Financiële verplichtingen
De man van de eenmanszaak geeft toe dat hij een schuld bij het echtpaar heeft. Maar volgens hem zijn er geen steunvorderingen. Wat zijn ex van hem tegoed heeft moet in een aparte procedure over de afwikkeling van hun vof worden bepaald. Het gaat om allerlei financiële verplichtingen over en weer, en dan zal blijken dat zij juist aan hem moet betalen. Ook zegt de man geen schulden bij de Belasting Groep te hebben.
Summierlijk
Voor een faillietverklaring is wettelijk vereist dat ‘summierlijk’ blijkt dat de schuldenaar is opgehouden te betalen aan zijn schuldeisers. Om deze faillissementstoestand te kunnen aannemen, moet ook zijn voldaan aan een tweede voorwaarde: er moet sprake zijn van meerdere schuldeisers (‘pluraliteit’). ‘Summierlijk’ betekent dat uit kort en eenvoudig onderzoek de faillissementstoestand en de vordering van de verzoeker blijken. Voor een uitgebreid onderzoek is in een faillissementsprocedure geen plaats.

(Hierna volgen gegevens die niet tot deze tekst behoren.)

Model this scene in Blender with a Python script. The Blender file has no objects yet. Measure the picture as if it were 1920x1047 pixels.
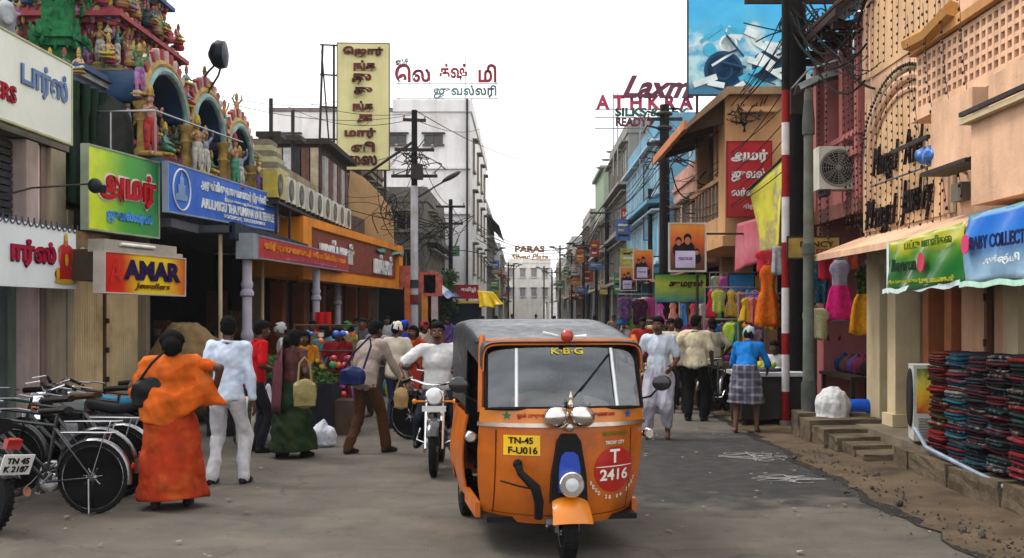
import bpy, bmesh, math, random
import numpy as np
from mathutils import Vector, Matrix, Euler
random.seed(7); RNG = np.random.default_rng(7)
SC = bpy.context.scene; COL = SC.collection
PI = math.pi; R = math.radians

# ---------------------------------------------------------------- camera, sky, sun, exposure
F, CX, CY, HC = 2100.0, 985.0, 585.0, 1.78          # focal length and vanishing point in photo pixels, eye height
cam_d = bpy.data.cameras.new('camera'); cam = bpy.data.objects.new('camera', cam_d); COL.objects.link(cam)
cam.location = (0, 0, HC); cam.rotation_euler = (PI/2, 0, 0)
cam_d.sensor_width = 36; cam_d.lens = F/1920*36
cam_d.shift_x = (960-CX)/1920; cam_d.shift_y = (CY-523.5)/1920
cam_d.clip_start = .1; cam_d.clip_end = 3000
SC.camera = cam
SUN_EL, SUN_AZ = R(58), R(-70)                       # azimuth from +Y towards +X
world = bpy.data.worlds.new('World'); SC.world = world; world.use_nodes = True
nt = world.node_tree; nt.nodes.clear()
wo = nt.nodes.new('ShaderNodeOutputWorld'); bg = nt.nodes.new('ShaderNodeBackground')
sky = nt.nodes.new('ShaderNodeTexSky'); sky.sky_type = 'NISHITA'; sky.sun_disc = False
sky.sun_elevation = SUN_EL; sky.sun_rotation = SUN_AZ; sky.dust_density = 6; sky.air_density = 1
mx = nt.nodes.new('ShaderNodeMix'); mx.data_type = 'RGBA'; mx.inputs[0].default_value = .86
mx.inputs[7].default_value = (12.4, 12.5, 12.7, 1)   # even overcast cloud over the sky
nt.links.new(sky.outputs[0], mx.inputs[6]); nt.links.new(mx.outputs[2], bg.inputs[0]); bg.inputs[1].default_value = .1
nt.links.new(bg.outputs[0], wo.inputs[0])
sun_d = bpy.data.lights.new('sun', 'SUN'); sun = bpy.data.objects.new('sun', sun_d); COL.objects.link(sun)
sun_d.energy = 1.5; sun_d.angle = R(18); sun_d.color = (1, .95, .86)
_sd = Vector((math.sin(SUN_AZ)*math.cos(SUN_EL), math.cos(SUN_AZ)*math.cos(SUN_EL), math.sin(SUN_EL)))
sun.rotation_euler = (-_sd).to_track_quat('-Z', 'Y').to_euler()
SC.view_settings.view_transform = 'Standard'; SC.view_settings.look = 'None'
SC.view_settings.exposure = 0.55; SC.view_settings.gamma = 1.0
SC.cycles.max_bounces = 6; SC.cycles.diffuse_bounces = 1; SC.cycles.transparent_max_bounces = 8

# ---------------------------------------------------------------- materials
MATS = {}
def pm(c, rough=.75, var=.3, sc=2.5, metal=0., bump=.15, bsc=40., streak=0., dirt=None, dirta=.5, spec=.18, coat=0., emit=0.):
    """procedural paint/plaster/cloth: base colour varied by noise, optional vertical streaks and dirt patches, fine bump"""
    tone = lambda q: tuple(min(.88, 1.2*x**1.22) for x in q)      # light contrast put into every base colour: whites lighter, darks deeper
    c = tone(c); dirt = tone(dirt) if dirt else None
    key = (tuple(c), rough, var, sc, metal, bump, bsc, streak, dirt, dirta, spec, coat, emit)
    if key in MATS: return MATS[key]
    m = bpy.data.materials.new('paint'); m.use_nodes = True; n = m.node_tree; N = n.nodes; L = n.links
    b = N['Principled BSDF']; geo = N.new('ShaderNodeNewGeometry')
    def noise(scale, detail, vec):
        t = N.new('ShaderNodeTexNoise'); t.inputs['Scale'].default_value = scale; t.inputs['Detail'].default_value = detail
        t.inputs['Roughness'].default_value = .62; L.new(vec, t.inputs['Vector']); return t.outputs[0]
    def mapr(src, a0, a1, b0, b1):
        t = N.new('ShaderNodeMapRange'); L.new(src, t.inputs[0])
        for i, v in enumerate((a0, a1, b0, b1)): t.inputs[i+1].default_value = v
        return t.outputs[0]
    def mixc(mode, fac, A, B):
        t = N.new('ShaderNodeMix'); t.data_type = 'RGBA'; t.blend_type = mode
        if isinstance(fac, float): t.inputs[0].default_value = fac
        else: L.new(fac, t.inputs[0])
        for i, q in ((6, A), (7, B)):
            if isinstance(q, tuple): t.inputs[i].default_value = (*q[:3], 1)
            else: L.new(q, t.inputs[i])
        return t.outputs[2]
    pos = geo.outputs['Position']
    v1 = mapr(noise(sc, 7, pos), .3, .7, 1-var, 1+var*.6)
    cm = N.new('ShaderNodeCombineColor')
    for i in range(3): L.new(v1, cm.inputs[i])
    col = mixc('MULTIPLY', 1., tuple(c), cm.outputs[0])
    if dirt:
        col = mixc('MIX', mapr(noise(sc*.55+.3, 8, pos), .5, .68, 0, dirta), col, tuple(dirt))
    if streak:
        mp = N.new('ShaderNodeVectorMath'); mp.operation = 'MULTIPLY'; L.new(pos, mp.inputs[0]); mp.inputs[1].default_value = (2.6, 2.6, .32)
        col = mixc('MIX', mapr(noise(1., 7, mp.outputs[0]), .47, .75, 0, streak), col, tuple(x*.3 for x in c))
    L.new(col, b.inputs['Base Color'])
    L.new(mapr(noise(sc*3, 4, pos), .3, .7, max(.04, rough-.12), min(1, rough+.12)), b.inputs['Roughness'])
    b.inputs['Metallic'].default_value = metal; b.inputs['Specular IOR Level'].default_value = spec
    b.inputs['Coat Weight'].default_value = coat; b.inputs['Coat Roughness'].default_value = .08
    if bump:
        bp = N.new('ShaderNodeBump'); bp.inputs['Strength'].default_value = bump; bp.inputs['Distance'].default_value = .02
        L.new(noise(bsc, 5, pos), bp.inputs['Height']); L.new(bp.outputs[0], b.inputs['Normal'])
    MATS[key] = m; return m
def metal(c=(.55, .55, .56), rough=.3): return pm(c, rough, .2, 6., 1., .03, 30.)
def gloss(c, rough=.25, coat=.6, **k): return pm(c, rough, .16, 3., 0., .02, 12., coat=coat, spec=.5, **k)
def cloth(c, var=.22): return pm(c, .9, var, 9., 0., .35, 160., spec=.12)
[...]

Nu de man de schuld aan het echtpaar heeft erkend, blijkt summierlijk van hun vorderingsrecht. Maar de ‘pluraliteit’ staat nog niet vast. Het komt de rechtbank aannemelijk voor dat de vordering van de man op zijn ex-vrouw deel uitmaakt van de afwikkeling van de vof. Echter, niet is gebleken dat dit zal leiden tot een vordering van de vrouw op haar ex-man. Deze steunvordering laat zich dan ook niet summierlijk vaststellen. De vordering van de Belasting Groep is afgerond, zo is op de website te lezen (‘te betalen: 0,00 euro’). Opgeteld: er is niet gebleken dat er steunvorderingen zijn, zodat het verzoek tot faillietverklaring wordt afgewezen.